YÖNETMELİK, KONTROLLER VE DEĞERLENDİRMELER

2010.4 YÜKSEKLER ÖZGÜRLÜKMÜ Asansör Dünyası

“YÜKSEKLERDE YAŞAMAK”

ÖZGÜRLÜK MÜ?, KISITLI YAŞAM MI?

Günümüz dünyasında şehirlerin dikine yükselmesi, teknolojinin ilerlemesi ve nufusun talebi sonucu her gün gelişerek artıyor. Bu konuda kaleme alınan yazıların büyük çoğunluğu, dikine gelişen şehirleşmenin kaçınılmazlığı ve buralarda yaşamanın getirdiği avantajlar ile başlayıp, bunu vazgeçilmez bir şart olarak ortaya koyuyor. Bu gelişen şehirleşme ile beraber gelen kaçınamayacağımız bir zorunluluk mudur, yoksa oluşan büyük rantın sonucunda reklam kampanyaları ile desteklenen suni bir talep midir, bunu kesin olarak değerlendiremiyorum. En azından yazının tartışmak istediği konu da bu değil. Ama şehirleşme içinde oluşan dikine yaşam merkezlerinin tarihi gelişimine, yazının diğer bölümlerinde üzerinde durulacak konulara alt yapı oluşturması için değinmek istiyorum.

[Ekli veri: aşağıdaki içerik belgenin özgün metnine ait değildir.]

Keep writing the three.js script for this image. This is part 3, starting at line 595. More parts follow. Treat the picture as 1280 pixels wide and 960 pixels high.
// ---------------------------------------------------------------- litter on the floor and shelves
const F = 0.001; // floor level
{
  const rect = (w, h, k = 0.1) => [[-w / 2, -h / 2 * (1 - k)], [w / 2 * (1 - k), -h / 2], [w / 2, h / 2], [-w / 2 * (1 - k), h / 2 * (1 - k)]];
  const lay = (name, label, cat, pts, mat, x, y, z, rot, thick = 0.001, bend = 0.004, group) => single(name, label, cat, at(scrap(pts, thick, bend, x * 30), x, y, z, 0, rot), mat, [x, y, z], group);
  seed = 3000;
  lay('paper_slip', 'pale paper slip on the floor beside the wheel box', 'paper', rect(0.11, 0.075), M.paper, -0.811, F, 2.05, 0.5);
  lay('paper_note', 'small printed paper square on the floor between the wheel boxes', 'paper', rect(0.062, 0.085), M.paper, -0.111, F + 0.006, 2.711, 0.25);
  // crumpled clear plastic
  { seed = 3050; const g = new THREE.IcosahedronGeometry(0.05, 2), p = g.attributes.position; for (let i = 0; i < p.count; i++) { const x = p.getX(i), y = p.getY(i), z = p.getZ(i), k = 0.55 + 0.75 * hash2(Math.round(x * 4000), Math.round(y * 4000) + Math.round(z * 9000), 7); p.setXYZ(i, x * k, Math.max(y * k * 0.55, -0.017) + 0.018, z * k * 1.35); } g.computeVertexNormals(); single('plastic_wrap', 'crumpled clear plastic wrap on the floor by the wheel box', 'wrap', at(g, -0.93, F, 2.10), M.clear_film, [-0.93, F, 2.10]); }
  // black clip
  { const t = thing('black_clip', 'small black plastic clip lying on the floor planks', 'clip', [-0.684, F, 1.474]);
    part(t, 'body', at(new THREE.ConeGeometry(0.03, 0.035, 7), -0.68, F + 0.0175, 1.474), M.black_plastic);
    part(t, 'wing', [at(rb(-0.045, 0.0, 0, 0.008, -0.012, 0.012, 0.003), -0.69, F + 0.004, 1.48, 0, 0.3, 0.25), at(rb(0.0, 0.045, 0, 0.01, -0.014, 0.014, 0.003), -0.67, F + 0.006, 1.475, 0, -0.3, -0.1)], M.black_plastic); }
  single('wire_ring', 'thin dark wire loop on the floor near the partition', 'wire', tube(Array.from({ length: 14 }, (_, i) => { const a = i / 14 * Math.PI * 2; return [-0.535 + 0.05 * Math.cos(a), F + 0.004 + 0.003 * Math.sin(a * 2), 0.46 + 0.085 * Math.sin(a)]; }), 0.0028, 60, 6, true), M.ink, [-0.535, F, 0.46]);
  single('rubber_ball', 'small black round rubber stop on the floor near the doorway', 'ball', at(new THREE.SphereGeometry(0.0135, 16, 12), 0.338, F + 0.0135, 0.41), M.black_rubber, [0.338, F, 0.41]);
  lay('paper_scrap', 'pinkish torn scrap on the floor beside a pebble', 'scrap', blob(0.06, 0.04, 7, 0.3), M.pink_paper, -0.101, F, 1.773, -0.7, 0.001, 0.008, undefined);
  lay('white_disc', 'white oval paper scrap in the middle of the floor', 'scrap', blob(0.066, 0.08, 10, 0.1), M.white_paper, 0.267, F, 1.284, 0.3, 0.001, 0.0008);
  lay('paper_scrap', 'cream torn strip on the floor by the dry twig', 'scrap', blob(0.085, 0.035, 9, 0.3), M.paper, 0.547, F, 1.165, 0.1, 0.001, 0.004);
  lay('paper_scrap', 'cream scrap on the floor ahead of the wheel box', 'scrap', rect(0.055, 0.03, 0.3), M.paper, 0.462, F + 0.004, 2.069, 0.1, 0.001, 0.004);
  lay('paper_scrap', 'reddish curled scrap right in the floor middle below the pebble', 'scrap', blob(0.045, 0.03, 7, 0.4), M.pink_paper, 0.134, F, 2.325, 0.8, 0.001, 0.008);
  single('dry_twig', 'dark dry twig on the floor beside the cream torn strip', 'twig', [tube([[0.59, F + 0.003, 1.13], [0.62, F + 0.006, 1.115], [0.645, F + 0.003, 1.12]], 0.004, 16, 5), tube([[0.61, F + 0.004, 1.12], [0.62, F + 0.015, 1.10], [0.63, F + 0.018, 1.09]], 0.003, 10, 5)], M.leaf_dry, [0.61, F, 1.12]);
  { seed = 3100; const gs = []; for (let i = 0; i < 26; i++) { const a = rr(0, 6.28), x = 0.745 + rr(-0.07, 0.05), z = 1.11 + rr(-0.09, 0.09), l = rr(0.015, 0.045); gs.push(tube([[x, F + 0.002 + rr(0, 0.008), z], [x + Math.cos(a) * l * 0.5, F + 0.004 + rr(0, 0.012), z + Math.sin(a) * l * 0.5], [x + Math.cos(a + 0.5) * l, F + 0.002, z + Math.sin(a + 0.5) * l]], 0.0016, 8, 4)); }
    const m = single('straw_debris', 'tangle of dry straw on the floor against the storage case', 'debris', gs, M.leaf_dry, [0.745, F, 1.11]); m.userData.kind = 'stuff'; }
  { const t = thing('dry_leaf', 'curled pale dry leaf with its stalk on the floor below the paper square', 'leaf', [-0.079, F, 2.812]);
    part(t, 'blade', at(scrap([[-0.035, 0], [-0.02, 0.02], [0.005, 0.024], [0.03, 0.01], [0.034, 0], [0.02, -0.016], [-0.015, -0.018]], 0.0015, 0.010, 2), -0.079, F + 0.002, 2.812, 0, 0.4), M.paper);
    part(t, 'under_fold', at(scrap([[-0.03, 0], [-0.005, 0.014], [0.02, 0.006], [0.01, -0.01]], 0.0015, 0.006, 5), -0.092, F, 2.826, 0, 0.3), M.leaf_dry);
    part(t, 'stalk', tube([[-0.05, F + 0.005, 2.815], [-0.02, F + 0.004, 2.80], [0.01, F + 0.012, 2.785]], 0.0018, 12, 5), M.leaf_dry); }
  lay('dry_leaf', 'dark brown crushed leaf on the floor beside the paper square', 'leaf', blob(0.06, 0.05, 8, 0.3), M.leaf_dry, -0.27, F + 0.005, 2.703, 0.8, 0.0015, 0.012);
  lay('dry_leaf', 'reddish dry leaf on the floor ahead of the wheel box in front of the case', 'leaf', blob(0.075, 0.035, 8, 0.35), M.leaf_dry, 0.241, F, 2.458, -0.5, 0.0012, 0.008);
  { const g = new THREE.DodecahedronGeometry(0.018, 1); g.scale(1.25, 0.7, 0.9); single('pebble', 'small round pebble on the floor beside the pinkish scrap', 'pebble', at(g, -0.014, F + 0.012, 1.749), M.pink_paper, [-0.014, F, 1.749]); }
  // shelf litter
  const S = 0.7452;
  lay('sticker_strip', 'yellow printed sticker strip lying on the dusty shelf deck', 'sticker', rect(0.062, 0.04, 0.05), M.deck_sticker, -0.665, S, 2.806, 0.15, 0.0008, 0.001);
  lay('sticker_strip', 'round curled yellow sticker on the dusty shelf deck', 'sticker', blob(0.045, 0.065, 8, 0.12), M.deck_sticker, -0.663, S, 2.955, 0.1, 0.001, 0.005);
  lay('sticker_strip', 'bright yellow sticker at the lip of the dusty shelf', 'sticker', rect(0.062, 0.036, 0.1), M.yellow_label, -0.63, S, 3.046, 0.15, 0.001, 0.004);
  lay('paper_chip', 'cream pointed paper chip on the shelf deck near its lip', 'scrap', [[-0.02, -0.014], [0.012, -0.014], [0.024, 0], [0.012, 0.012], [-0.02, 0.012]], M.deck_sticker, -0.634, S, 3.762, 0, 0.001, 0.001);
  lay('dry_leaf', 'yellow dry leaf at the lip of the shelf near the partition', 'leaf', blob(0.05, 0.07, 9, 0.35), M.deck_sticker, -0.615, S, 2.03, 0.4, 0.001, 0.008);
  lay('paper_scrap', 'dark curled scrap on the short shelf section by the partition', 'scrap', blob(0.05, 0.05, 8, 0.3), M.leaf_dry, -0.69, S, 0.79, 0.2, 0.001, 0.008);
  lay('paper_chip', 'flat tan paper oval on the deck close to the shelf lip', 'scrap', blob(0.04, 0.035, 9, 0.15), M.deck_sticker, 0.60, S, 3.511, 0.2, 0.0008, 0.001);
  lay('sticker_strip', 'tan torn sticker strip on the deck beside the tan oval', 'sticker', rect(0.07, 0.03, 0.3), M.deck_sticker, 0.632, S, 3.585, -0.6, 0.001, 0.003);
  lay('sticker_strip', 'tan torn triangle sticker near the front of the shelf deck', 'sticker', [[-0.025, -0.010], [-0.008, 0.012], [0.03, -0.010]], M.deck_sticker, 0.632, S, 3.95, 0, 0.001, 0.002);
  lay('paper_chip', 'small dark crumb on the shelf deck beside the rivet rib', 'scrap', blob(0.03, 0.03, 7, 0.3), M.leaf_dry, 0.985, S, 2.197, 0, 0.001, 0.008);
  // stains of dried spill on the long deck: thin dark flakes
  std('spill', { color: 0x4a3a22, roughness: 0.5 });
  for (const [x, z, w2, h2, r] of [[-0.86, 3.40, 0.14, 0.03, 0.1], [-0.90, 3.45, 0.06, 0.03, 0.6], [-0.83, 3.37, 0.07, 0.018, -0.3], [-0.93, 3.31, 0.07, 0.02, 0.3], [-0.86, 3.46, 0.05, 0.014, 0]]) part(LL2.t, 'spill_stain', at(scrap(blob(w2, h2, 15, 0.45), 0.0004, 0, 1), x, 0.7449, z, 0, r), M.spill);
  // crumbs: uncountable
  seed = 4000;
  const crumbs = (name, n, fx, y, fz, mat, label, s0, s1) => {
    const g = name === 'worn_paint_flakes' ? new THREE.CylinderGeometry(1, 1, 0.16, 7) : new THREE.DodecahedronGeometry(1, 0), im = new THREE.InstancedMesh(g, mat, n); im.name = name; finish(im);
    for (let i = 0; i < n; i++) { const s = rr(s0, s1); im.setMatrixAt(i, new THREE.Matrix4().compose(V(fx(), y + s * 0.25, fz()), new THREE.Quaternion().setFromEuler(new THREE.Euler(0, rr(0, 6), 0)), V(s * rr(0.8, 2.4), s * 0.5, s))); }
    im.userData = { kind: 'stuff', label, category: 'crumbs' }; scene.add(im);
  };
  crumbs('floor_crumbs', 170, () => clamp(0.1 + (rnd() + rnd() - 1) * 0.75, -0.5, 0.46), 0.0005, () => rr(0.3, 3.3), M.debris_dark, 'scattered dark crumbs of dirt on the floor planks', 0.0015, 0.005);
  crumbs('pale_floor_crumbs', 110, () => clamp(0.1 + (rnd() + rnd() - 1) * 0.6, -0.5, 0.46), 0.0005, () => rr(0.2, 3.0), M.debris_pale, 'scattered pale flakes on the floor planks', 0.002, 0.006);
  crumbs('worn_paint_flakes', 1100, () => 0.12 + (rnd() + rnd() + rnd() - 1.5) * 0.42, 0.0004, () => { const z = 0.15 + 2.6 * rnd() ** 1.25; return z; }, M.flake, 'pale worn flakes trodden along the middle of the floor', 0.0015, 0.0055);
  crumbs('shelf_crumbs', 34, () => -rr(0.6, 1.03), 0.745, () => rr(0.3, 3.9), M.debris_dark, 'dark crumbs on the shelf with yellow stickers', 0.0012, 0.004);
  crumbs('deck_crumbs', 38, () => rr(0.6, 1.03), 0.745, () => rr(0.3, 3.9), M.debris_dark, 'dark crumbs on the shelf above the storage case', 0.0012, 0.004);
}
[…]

Bir arazi içine barınmak için bir yapı oluşturulması, geçmiş dönemlerden beri uygulanan bir gerçektir. Gelişmeyi en kaba haliyle gözden geçirmek istersek şöyle bir tarihçe ortaya çıkacaktır. Sahiplenme ihtiyacı arttıkça araziler tarla haline gelmiştir. Herkes ancak kendi tarlası içine ev yapabilir olmuştur. Daha toplu yaşama ihtiyacı, merkez olarak kabul edilen yerlerdeki tarlaları, parça parça kullanma ihtiyacını ortaya çıkarmış, evlekler oluşmuştur. Nüfus arttıkça yerleşkelerde düzenleme ihtiyacı duyulmuş ve kurallar getirilmeye, sokaklar oluşturulmaya başlamıştır. İşte tarlaların veya evleklerin arsa haline gelmeye başlaması bu dönemde ortaya çıkar. “Toplu yaşam biriminin üst kurulunca kabul edilmiş kurallara uyan arazi parçası”. Biz günümüzde buna “İmarlı Arsa” diyoruz.

Başta bir evlek olarak düzenlenen bu arazi parçalarının, merkezdeki talep karşısında evlek olmaktan çıkarılması, evlekler haline getirilmesi doğaldır. Ama insanın fiziksel özelliklerini zorlayan boyutlara ulaşabilmesi için teknolojinin gelişmesi gerekmiştir. Normal şartlarda ortalama bir insanın fiziksel özelliklerini zorlayarak kullanabileceği kat sayısı dört olarak kabul edilmektedir. Bu yüzden dört katlı binalarda asansör zorunluluk olarak istenmemektedir. Bizde kriter olarak bir evlekte dört katı normal sayabiliriz. Ancak bunun üstünde bir evlek daha isteniyorsa, yani olmayan evlek arazisine rağmen, zahiri evlek hakkı isteniyorsa, ek bir rant yani karlılık söz konusu olmaktadır. Normal şartlarda dört ev yapılması gereken bir yere, üstüne otuz ev daha koyabilme şansının oluşması için de bazı şartların yerine getirilmesi gerekir. Talebi karşılama adı altında oluşturulan ve zahiri arsaların üzerine yapılan birimlerde oluşan ranta, yani fazladan oluşan  ek kazanca, ancak buralarda yaşaması planlanan ve üzerlerinden ek rant elde edilen insanlar için asgari yaşama şartlarının oluşturulması durumunda müsaade edilmesi gerekir. Kazanca evet ama önce kamu güvenliği ve çıkarı sağlanmalıdır.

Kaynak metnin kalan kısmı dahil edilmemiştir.